かの文豪夏目漱石は「I love you」を「月が綺麗ですね」と和訳したという。
SNSでよく見かける有名な逸話の1つである。
真偽のほどは別として、小さな秘密を含んだような、詞的で美しい表現だ。
わたしの友人の一人は「おやすみ」。
また別の友人は「幸せでいてね」と訳すと言っていた。

わたしの「I love you」は「タイタニック一緒に観ない?」。

いつか自分が究極の恋愛をしたとき、一緒に観ることにした

10年前くらいだろうか。
世界中に強烈なファンがいる有名な恋愛映画「タイタニック」に強烈な憧れを抱いた。
きっかけはテレビのものまね歌番組だったと思う。
どこかで聞いたことがあるフレーズをものまねした歌声が画面から聞こえてきた。
短い曲紹介には一言、「だれもが知る映画『タイタニック』の主題歌」といったニュアンスのことが書かれていた。
一緒に観ていた両親に観たことはあるか、どんなストーリーなのかと尋ねた。

豪華客船が沈んで主人公かその想い人が亡くなる、という結末こそ教えてもらったものの、それ以外のストーリーは全く知らない。
両親の語り口調から、愛し合った主人公2人の絆や深い愛情が描かれていることだけはそのとき知った。
幼いわたしはタイタニックを究極の恋愛映画だ、と信じ込み、いつか自分が究極の恋愛をしたときに、それこそ究極に愛した相手と観ることを楽しみにすることにしたのだ。

タイタニックを観たいと思うくらい愛するひとを見つけられたら

ミーハーで軽率な理由だが、夢を持ったその日から約10年経った現在まで律儀にそのルールを守っていた。
これまで付き合った恋人は現在の彼氏を含めて3人。
付き合ってある程度時間が経ってから「いつか本当に『この人を愛してる』って思ったときに一緒にタイタニックを観るのが夢なんだよね」と話すのが定例だった。
「That’s so cheesy.(あるあるじゃん)」と言ってきたひとも、一言「へぇ」と返してきたひともいた。
別れる瞬間まで、わたしが言ったことを覚えてくれていたのだろうか。
未だにわたしはなぜ豪華客船が沈んだのかを知らない。

いつか観賞するときに、映画そのものより、タイタニックを観たいと思うくらい愛するひとを見つけたことに胸が熱くなるだろう。
これまで視聴の機会がないわけではなかったが、「なんとなくもう少し守っておきたいルール」として扱ってきて良かったと思う。
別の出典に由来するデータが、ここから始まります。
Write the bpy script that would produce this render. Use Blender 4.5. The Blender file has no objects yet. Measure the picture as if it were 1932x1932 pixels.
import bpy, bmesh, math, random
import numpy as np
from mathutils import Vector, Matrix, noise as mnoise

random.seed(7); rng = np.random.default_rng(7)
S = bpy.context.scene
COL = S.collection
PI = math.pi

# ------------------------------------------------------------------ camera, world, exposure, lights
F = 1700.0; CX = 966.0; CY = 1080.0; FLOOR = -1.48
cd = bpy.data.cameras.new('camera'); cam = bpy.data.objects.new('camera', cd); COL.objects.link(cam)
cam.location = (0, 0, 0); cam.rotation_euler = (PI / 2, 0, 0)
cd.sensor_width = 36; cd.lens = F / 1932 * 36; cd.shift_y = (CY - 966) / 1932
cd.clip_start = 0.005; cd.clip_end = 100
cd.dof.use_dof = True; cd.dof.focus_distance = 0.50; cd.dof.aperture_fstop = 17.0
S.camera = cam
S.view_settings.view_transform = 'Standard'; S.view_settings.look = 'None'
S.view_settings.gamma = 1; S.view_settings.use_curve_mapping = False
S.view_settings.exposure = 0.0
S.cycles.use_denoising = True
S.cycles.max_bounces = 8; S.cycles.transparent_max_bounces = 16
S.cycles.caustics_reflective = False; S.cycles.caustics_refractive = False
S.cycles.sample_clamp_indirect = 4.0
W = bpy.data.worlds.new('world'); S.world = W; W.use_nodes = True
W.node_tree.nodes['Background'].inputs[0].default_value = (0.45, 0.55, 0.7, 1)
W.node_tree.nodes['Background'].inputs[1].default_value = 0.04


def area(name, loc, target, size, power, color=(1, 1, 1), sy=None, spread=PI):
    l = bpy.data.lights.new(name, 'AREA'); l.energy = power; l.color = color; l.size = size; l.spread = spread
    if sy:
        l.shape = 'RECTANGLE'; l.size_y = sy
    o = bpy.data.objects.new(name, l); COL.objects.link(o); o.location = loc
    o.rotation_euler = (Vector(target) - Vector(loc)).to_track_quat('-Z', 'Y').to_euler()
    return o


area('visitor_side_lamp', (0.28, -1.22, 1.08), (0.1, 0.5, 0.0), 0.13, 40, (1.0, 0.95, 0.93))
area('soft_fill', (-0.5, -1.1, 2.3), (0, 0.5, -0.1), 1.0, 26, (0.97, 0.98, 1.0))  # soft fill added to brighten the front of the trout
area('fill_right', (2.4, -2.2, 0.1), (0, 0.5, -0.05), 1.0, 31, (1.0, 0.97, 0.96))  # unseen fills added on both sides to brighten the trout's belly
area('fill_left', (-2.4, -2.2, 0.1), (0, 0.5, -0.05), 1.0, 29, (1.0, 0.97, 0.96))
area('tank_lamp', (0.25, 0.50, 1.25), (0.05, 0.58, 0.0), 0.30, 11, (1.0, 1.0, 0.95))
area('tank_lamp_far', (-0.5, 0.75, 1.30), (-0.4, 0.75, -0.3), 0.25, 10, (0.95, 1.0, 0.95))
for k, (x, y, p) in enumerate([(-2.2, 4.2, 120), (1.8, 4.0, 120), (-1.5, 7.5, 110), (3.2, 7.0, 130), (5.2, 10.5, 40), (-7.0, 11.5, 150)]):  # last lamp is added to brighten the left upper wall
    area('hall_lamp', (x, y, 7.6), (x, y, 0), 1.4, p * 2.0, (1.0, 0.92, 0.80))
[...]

わたしの「I love you」がそろそろ言えるかな

当然ながら、世の中には傑作とうたわれる恋愛映画がタイタニック以外にもある。
だけど、10年の月日を得たことによりタイタニックという映画が意味を持つようになったのだ。
自分が心から愛するひとと一緒に観るならタイタニック、という考えが時間をかけてわたしに浸透したのである。
そうしてわたしの「I love you」ができあがった。

今付き合っている彼は心根がやさしく、愛情深い。
わたしの陳腐な憧れを話したときも、「いいじゃん! 楽しみにしてるね」と言ってくれた。

あなたになら、もう言ってしまってもいいかもな。